What you need to do: Scan the data below and pick out the lines containing the word "finishes".

————————

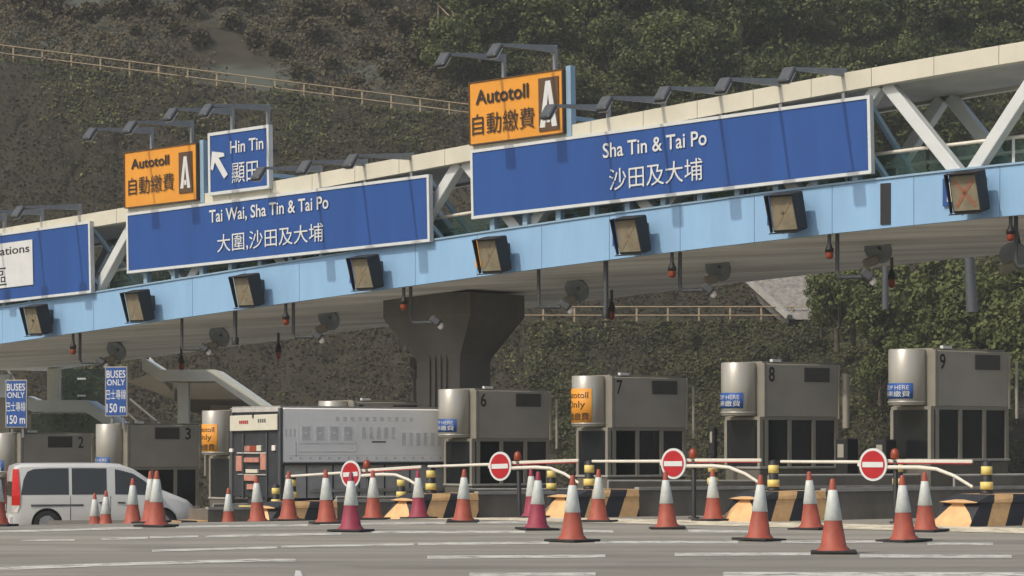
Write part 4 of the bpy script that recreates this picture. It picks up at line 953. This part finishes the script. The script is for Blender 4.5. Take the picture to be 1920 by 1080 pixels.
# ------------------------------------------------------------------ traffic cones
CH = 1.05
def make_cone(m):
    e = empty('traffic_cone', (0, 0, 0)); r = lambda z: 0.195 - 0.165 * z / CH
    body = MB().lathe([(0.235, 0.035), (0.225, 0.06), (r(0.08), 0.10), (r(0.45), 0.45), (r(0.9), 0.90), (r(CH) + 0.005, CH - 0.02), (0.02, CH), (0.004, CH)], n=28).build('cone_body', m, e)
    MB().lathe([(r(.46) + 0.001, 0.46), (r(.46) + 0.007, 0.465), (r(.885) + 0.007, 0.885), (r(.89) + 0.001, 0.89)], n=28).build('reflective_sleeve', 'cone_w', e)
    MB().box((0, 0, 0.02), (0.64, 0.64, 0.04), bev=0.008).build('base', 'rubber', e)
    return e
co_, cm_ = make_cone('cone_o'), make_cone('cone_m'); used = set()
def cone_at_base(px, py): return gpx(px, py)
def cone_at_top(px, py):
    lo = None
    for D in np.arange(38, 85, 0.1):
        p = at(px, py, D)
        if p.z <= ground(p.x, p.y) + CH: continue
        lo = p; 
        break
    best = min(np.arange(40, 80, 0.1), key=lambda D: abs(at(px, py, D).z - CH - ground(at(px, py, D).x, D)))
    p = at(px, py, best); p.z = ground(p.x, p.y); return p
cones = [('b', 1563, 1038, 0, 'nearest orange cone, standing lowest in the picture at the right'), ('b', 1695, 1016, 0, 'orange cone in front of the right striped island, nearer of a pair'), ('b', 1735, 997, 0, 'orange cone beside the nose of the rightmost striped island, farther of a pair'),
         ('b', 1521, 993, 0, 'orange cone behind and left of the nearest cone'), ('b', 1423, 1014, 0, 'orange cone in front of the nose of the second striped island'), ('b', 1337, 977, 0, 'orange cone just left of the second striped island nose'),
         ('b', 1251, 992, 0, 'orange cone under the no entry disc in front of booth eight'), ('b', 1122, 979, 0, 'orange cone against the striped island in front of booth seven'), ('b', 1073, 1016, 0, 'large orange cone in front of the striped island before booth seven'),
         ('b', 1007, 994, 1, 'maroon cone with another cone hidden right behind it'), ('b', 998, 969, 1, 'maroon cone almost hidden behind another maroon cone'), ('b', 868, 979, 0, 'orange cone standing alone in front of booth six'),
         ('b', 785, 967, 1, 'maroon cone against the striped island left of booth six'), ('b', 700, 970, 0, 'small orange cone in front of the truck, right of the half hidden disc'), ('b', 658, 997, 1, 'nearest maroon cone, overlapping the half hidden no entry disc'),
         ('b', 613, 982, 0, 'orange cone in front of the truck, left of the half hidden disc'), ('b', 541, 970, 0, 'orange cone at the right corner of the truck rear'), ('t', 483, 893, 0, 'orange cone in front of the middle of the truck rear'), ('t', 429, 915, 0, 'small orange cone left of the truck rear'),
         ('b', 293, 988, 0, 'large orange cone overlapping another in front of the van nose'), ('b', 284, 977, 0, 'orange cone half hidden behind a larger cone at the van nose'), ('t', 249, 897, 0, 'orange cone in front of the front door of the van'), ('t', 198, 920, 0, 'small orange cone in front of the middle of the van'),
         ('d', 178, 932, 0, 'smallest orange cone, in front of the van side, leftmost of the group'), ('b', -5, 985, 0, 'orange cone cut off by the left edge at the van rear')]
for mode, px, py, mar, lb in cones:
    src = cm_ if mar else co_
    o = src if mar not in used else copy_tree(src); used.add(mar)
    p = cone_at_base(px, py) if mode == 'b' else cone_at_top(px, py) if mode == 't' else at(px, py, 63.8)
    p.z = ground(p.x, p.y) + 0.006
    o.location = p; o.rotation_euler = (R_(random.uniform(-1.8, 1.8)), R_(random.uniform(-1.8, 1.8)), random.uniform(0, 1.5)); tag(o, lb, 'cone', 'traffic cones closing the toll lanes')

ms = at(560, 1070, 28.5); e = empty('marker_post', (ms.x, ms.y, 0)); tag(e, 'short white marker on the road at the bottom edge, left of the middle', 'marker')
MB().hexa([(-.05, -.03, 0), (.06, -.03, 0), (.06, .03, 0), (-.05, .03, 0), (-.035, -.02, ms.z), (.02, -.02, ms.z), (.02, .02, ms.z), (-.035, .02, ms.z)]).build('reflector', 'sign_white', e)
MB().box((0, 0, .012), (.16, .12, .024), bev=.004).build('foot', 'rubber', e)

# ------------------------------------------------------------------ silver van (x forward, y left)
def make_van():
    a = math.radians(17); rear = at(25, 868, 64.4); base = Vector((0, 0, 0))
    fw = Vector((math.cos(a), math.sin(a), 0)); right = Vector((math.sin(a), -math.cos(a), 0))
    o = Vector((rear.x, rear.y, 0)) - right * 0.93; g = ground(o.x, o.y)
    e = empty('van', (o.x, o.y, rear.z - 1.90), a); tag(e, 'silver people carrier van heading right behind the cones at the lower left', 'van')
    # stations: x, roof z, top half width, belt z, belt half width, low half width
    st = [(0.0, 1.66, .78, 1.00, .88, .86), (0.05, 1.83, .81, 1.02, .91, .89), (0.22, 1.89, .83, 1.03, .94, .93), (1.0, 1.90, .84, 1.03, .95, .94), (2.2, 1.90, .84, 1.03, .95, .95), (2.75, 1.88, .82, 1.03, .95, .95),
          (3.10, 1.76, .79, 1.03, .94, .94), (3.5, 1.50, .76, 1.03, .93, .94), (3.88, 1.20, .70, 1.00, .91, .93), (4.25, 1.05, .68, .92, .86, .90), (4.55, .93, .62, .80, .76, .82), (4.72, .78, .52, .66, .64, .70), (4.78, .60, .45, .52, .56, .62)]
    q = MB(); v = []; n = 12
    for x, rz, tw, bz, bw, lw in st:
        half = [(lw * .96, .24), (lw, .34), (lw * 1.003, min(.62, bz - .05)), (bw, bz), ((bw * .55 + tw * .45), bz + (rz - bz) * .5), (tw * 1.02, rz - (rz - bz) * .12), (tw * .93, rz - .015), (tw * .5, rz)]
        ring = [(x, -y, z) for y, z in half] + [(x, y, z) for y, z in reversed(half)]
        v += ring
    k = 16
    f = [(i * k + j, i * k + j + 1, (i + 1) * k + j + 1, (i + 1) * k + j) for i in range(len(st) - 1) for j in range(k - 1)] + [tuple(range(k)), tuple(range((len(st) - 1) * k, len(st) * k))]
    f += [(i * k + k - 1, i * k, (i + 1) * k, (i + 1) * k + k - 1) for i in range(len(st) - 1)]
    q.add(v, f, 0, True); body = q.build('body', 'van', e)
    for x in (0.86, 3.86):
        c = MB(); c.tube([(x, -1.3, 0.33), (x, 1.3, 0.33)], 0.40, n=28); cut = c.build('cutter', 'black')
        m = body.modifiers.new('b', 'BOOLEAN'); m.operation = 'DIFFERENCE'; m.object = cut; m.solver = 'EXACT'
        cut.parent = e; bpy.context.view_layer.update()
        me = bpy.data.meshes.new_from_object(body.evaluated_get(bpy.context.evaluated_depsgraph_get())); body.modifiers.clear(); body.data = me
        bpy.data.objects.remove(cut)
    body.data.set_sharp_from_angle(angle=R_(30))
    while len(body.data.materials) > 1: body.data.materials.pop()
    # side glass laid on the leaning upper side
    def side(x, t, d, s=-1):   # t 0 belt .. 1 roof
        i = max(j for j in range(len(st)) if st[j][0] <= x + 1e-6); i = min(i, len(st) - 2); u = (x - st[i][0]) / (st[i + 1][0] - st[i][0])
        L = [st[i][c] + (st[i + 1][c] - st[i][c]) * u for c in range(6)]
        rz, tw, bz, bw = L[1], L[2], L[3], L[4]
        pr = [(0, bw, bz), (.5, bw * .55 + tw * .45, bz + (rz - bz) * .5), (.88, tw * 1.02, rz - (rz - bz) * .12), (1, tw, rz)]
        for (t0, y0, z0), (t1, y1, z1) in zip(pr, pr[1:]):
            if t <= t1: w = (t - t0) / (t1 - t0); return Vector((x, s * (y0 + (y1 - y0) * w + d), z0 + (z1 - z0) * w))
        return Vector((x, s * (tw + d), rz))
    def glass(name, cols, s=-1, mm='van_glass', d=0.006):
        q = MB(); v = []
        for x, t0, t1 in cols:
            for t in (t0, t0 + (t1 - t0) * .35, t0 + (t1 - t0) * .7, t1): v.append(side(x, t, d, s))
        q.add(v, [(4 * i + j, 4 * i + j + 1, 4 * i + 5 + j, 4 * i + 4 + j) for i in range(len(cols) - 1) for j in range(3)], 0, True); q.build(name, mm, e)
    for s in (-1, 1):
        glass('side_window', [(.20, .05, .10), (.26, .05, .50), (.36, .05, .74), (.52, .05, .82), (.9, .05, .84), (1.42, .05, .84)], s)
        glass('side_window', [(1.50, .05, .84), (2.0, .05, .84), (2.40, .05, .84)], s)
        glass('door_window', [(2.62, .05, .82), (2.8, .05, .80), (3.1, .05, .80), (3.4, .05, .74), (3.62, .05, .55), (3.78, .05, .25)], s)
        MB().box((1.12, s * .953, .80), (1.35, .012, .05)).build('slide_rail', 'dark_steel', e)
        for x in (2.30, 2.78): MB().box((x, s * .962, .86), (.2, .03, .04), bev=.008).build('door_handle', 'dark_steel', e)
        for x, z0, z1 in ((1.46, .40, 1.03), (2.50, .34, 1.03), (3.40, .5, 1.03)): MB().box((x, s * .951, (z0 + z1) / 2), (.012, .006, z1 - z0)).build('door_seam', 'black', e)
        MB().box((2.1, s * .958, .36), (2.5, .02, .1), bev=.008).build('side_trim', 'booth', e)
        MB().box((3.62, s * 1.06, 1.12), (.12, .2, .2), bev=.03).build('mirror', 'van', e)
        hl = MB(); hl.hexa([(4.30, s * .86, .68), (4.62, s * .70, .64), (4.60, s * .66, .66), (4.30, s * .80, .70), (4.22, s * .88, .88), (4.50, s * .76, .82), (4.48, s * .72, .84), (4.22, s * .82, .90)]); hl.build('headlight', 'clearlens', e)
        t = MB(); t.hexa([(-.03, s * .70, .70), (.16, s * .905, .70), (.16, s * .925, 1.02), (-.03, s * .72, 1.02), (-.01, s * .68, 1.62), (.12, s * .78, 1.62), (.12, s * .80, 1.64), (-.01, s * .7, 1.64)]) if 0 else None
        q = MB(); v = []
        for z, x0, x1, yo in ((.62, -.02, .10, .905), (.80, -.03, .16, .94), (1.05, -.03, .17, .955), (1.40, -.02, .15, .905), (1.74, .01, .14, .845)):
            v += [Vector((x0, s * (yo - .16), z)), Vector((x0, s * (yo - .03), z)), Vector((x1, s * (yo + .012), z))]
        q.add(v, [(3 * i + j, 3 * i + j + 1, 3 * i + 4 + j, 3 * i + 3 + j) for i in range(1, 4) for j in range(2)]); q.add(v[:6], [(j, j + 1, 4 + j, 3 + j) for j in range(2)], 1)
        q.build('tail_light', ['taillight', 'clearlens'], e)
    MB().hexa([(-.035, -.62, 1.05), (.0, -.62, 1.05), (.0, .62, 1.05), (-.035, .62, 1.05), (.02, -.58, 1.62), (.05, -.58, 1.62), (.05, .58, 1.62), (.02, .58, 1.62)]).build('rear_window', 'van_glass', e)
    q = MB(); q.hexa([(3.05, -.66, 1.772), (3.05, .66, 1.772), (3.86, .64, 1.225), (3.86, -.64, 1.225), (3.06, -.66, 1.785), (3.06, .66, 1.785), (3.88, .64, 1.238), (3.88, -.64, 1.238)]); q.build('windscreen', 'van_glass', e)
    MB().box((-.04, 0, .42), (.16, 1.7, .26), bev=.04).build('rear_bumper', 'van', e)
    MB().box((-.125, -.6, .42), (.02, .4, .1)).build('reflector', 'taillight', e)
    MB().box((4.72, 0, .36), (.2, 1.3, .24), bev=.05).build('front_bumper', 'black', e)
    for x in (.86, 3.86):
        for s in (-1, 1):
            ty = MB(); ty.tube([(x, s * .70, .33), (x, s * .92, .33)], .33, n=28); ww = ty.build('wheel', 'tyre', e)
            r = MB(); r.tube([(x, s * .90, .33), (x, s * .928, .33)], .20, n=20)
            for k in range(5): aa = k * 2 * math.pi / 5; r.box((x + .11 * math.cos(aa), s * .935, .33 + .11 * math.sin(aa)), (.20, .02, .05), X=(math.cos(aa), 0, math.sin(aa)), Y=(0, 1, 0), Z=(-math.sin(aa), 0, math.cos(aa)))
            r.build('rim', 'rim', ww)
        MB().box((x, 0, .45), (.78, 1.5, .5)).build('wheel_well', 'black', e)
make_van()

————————

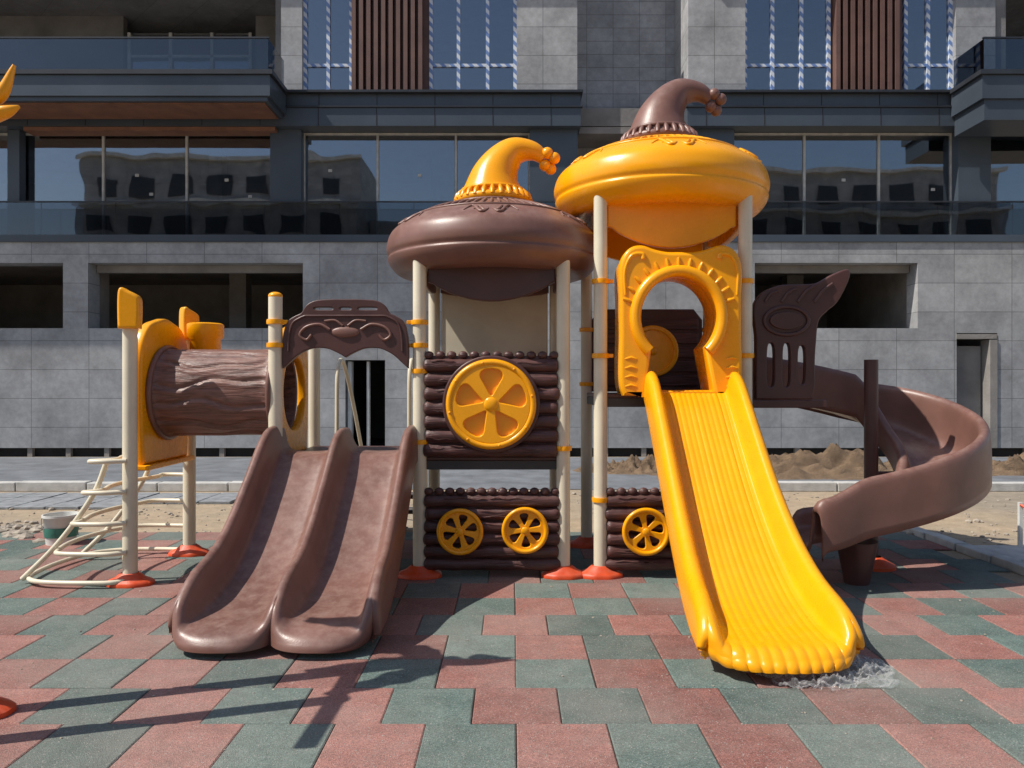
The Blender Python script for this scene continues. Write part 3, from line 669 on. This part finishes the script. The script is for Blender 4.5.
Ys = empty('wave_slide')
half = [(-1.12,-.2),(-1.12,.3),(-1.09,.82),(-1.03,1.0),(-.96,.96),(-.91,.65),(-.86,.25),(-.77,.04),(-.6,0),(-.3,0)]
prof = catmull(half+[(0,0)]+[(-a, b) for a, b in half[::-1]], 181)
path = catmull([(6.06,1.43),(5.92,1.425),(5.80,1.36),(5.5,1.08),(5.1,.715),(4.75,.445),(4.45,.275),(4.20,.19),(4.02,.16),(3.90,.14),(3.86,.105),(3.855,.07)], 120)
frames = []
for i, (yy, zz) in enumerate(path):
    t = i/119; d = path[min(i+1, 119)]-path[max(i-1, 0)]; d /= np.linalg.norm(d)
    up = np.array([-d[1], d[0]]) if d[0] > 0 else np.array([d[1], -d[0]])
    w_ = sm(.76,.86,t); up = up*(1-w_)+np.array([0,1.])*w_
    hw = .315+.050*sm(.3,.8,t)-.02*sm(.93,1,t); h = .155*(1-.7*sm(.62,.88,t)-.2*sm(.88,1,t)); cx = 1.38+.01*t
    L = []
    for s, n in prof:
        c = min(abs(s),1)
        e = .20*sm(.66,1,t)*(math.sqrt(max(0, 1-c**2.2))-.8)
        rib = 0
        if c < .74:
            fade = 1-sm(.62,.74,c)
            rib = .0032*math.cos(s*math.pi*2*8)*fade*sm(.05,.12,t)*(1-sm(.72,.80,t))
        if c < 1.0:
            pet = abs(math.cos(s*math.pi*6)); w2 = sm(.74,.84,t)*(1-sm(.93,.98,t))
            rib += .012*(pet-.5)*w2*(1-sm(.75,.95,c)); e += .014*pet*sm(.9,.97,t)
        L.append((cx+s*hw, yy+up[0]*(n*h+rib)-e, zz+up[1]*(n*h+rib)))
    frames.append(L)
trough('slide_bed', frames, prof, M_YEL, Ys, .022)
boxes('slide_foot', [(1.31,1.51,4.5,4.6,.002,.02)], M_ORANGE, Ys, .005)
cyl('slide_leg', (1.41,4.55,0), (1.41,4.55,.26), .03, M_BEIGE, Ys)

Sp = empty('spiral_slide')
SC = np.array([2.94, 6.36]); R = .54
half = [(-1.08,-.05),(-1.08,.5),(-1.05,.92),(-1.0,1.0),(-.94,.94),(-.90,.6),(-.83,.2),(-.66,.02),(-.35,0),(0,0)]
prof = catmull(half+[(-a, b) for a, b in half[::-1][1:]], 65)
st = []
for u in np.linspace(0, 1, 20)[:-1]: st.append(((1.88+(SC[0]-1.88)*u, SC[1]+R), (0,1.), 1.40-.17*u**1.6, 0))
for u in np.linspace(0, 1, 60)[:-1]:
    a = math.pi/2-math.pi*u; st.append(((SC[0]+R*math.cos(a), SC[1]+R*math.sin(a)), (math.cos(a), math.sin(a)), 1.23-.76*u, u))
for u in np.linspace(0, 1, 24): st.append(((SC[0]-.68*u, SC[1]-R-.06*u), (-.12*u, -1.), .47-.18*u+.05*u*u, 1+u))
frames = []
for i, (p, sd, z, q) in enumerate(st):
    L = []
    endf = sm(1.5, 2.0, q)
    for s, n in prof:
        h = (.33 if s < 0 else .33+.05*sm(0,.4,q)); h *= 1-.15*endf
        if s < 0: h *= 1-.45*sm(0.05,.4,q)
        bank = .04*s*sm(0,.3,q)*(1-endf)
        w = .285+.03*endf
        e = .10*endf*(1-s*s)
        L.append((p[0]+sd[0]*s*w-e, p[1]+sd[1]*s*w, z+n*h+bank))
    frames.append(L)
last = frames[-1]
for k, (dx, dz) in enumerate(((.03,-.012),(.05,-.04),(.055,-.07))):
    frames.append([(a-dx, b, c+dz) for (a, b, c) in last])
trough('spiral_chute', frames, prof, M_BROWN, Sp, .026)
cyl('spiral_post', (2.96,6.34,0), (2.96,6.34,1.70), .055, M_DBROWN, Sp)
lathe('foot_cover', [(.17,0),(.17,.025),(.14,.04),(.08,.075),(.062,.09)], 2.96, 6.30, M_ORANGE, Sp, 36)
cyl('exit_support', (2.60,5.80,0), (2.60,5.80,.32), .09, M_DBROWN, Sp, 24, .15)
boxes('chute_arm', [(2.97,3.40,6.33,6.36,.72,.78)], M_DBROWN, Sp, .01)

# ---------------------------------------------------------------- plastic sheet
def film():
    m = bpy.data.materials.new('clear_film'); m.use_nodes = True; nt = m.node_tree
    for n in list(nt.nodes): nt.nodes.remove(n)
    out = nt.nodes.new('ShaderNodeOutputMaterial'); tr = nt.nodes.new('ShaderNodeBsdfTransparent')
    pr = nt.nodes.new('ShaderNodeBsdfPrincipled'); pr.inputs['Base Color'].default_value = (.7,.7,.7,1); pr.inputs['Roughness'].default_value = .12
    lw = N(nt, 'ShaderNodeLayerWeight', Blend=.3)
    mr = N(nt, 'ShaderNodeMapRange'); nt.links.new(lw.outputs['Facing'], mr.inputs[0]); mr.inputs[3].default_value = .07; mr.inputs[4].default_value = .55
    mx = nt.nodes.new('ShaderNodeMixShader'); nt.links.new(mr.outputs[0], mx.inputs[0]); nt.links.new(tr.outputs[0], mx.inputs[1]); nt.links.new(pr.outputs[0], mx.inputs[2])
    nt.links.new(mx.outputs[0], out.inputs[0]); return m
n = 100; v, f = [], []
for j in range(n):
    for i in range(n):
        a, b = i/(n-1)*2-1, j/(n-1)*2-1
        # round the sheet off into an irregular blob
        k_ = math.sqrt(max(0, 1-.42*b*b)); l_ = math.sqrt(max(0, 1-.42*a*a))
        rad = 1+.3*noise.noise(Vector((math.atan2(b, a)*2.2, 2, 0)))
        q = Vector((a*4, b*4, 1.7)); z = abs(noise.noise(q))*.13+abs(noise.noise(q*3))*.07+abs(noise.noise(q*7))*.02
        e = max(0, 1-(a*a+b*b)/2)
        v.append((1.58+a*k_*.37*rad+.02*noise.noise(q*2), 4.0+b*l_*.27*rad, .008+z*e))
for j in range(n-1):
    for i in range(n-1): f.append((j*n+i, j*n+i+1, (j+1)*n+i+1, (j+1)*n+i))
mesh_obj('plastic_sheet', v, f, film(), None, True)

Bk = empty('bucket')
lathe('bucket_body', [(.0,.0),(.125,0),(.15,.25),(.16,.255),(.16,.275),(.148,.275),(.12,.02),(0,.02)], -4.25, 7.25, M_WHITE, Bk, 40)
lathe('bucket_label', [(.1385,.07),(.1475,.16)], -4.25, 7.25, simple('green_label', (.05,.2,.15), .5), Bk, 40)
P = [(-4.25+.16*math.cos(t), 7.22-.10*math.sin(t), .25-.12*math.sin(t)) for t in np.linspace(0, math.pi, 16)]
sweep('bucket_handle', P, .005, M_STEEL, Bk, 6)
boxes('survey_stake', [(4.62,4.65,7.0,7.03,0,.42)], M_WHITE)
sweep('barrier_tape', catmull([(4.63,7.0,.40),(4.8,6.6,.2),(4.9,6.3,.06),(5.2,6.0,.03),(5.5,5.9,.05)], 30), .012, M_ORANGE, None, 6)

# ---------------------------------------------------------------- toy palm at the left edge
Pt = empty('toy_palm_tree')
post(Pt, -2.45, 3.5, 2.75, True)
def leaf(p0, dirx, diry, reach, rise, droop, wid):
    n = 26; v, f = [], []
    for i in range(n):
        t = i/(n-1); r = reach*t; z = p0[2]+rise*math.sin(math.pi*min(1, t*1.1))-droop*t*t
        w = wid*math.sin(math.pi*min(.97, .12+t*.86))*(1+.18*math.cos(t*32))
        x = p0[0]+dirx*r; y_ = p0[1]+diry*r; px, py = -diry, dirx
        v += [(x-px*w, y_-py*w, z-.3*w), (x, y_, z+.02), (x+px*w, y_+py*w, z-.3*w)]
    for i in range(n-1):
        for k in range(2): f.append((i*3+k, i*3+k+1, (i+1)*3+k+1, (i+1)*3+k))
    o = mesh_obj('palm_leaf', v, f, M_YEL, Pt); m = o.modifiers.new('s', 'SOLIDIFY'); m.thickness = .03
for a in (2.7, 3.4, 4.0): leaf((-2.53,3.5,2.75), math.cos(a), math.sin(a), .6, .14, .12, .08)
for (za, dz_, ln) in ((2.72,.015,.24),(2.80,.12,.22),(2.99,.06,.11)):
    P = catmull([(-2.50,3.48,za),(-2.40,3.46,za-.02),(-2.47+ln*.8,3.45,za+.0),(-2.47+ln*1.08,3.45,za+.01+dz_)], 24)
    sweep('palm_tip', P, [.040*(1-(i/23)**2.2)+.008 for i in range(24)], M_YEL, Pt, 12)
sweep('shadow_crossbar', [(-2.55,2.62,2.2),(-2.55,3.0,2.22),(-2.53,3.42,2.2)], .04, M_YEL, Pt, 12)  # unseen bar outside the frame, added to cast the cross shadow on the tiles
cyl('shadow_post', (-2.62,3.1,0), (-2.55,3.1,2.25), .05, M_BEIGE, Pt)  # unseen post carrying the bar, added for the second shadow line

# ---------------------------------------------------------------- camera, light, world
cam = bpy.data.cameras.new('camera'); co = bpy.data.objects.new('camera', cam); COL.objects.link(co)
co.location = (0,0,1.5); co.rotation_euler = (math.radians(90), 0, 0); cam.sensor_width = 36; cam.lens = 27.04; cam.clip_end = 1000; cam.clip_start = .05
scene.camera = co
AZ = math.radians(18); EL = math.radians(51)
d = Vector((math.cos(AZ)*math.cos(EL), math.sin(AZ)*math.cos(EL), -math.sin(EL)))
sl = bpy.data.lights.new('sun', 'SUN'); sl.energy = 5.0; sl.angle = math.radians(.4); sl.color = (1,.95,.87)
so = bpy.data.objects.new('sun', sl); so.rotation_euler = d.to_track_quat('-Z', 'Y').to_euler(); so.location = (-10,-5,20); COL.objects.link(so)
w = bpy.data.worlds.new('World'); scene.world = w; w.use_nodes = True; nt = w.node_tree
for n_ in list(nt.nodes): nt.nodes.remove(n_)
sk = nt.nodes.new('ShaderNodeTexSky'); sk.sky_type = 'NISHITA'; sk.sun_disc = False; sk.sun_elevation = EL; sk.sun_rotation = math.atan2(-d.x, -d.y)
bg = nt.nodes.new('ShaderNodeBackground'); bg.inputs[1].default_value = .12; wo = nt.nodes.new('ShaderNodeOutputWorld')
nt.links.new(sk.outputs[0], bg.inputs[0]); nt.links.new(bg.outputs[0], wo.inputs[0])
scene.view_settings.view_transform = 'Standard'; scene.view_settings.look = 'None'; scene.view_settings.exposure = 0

————————

Response:
Write part 4 of the bpy script that recreates this picture. It picks up at line 953. This part finishes the script. The script is for Blender 4.5. Take the picture to be 1920 by 1080 pixels.
The Blender Python script for this scene continues. Write part 3, from line 669 on. This part finishes the script. The script is for Blender 4.5.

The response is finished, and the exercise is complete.